Neither can this court hold that the use for which the land sought to be taken is to be subjected is a private and not a public use. The Interstate Commerce Commission has specifically found that public necessity and convenience require the building of appellant’s road on this location. Under the decisions of the Supreme Court of the United States a State court is without jurisdiction to set aside, modify or nullify the finding and order of the Interstate Commerce Commission, such jurisdiction being vested -solely in the Federal courts. Judicial Code, secs. 208, 211, chap. 32, 38 Stat. L. 219; Illinois Central Railroad Co. v. State Public Utilities Com. 245 U. S. 493; North Dakota v. Chicago and Northwestern Railway Co. 257 id. 485; Texas v. Interstate Commerce Com. 258 id. 158; Lambert Run Coal Co. v. Baltimore and Ohio Railroad Co. 258 id. 377; Robinson v. Anderson, 121 id. 522; Excelsior Wooden Pipe Co. v. Pacific Bridge Co. 185 id. 282; Devine v. Los Angeles, 202 id. 313; Venner v. Michigan Central Railroad Co. 271 id. 127; State of Colorado v. United States, id. 153.
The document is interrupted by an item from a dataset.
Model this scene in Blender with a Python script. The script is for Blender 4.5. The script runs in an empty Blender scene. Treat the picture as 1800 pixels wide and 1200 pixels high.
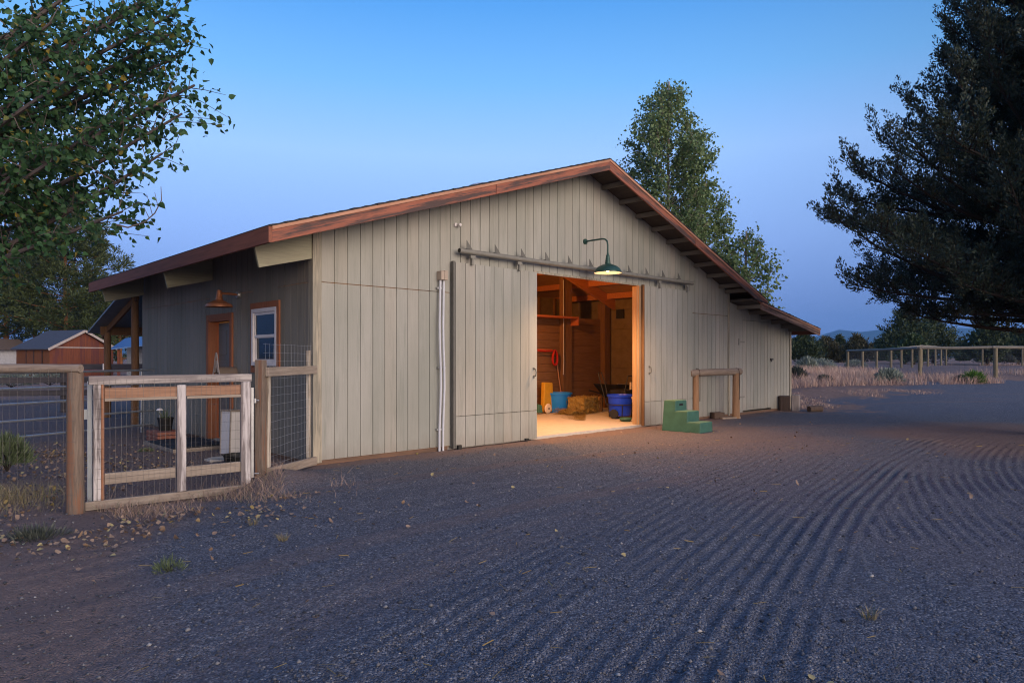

The action of the county court in dismissing appellant’s petition in effect annulled and set aside the orders and certificate of necessity and convenience of the Interstate Commerce Commission. This it did not have jurisdiction to do. The judgment of the county court must therefore be reversed and the cause remanded to that court, with directions to enter an order overruling the motion to dismiss appellant’s petition.

Reversed and remanded, with directions.